社会調査の専門家は、その「いい加減」さを身をもって痛いほどよく知っている(と思う、少なくとも私はそうだ)。
しかし、そのことを書いた本は皆無に等しい。
あたりまえだ。
社会調査に基づく論文や社会調査の入門書が、「社会調査なんて「いい加減」なもんですよ」と言うのは自殺行為だもんね。
だから、その「いい加減」さは、限られた人たちが院生や駆け出し研究者の時分に、実際に社会調査をするなかで、「身をもって」知るしかなかったのだと思う。

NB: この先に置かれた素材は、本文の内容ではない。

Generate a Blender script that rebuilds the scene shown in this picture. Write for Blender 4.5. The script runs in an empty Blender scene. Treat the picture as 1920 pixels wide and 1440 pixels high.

私の院生時分の指導教官は、一年にいくつも社会調査をおこない、それに基づく論文を数多く書いている。
いわゆる調査屋さんの一人と言ってもいいだろう。
しかし、この人のすごいところは、社会調査を心底信じてはいないことだった。
このデータから言えるのは、これくらいのところでしょ。
ま、調査データなんて、それくらいのもんだよ。
はっきりことばで言われたわけではないが(だから、わたしが勝手にそう思っているだけかもしれないが)、そういうデータを突き放して見るというか、見切りの境界をつけるというか、そんなスタンスをわたしは師匠からたたきこまれた気がする。
だからといって、実証的(実定的)な根拠(それは必ずしも調査データでなくてもよい)のあやふやな議論をゼミや研究会でしようものなら、徹底的に凹まされたのだが。


社会調査は「いい加減」だ。
だから、ダメだ、ということではない。
「いい加減」なのだから、それをどう「いい(良い)」加減で使うか――真理/虚偽を一刀両断するのでなく、よい案配に加減して使うか――が重要だ。
その加減のしかたがリサーチ・リテラシーというものなのではないか。


トンデモ科学の見破りかた -もしかしたら本当かもしれない9つの奇説 フロイト先生のウソ (文春文庫) その点でいえば、私は『フロイト先生のウソ』を暴くのに嬉々として興じるだけのデーゲンより、トンデモ度の加減を落ち着いて見きわめようとするアーリックが好きだ。
アーリックはこの本(『トンデモ科学の見破りかた』)のなかで、「重を普及させれば犯罪率は低下する」「エイズの原因がHIVではない」など、9つの学説のトンデモ度を次の5段階で判定している。

  • トンデモ度0 そうであってもおかしくない
  • トンデモ度1 おそらく真実ではないだろうが、誰にもわからない
  • トンデモ度2 真実でない可能性はきわめて高い
  • トンデモ度3 ほぼ確実に真実でない
  • トンデモ度4 間違いなく誤り


「トンデモ度0」であっても(こう判定された学説は3つある)、「そうであってもおかしくない」だけで、「間違いなく真実」ではない。
真実と断じるようなゴーマンなことを、アーリックはしないのだ。
一方、「トンデモ度4」は「間違いなく誤り」と断じる判定値ではあるが、実際のところ、9つのなかにトンデモ度4と判定されたものはないのである。
こういう、何というか、「真理」を断じることへの畏れのようなものをアーリックはもっているような感じがして、そこが私は好きだ。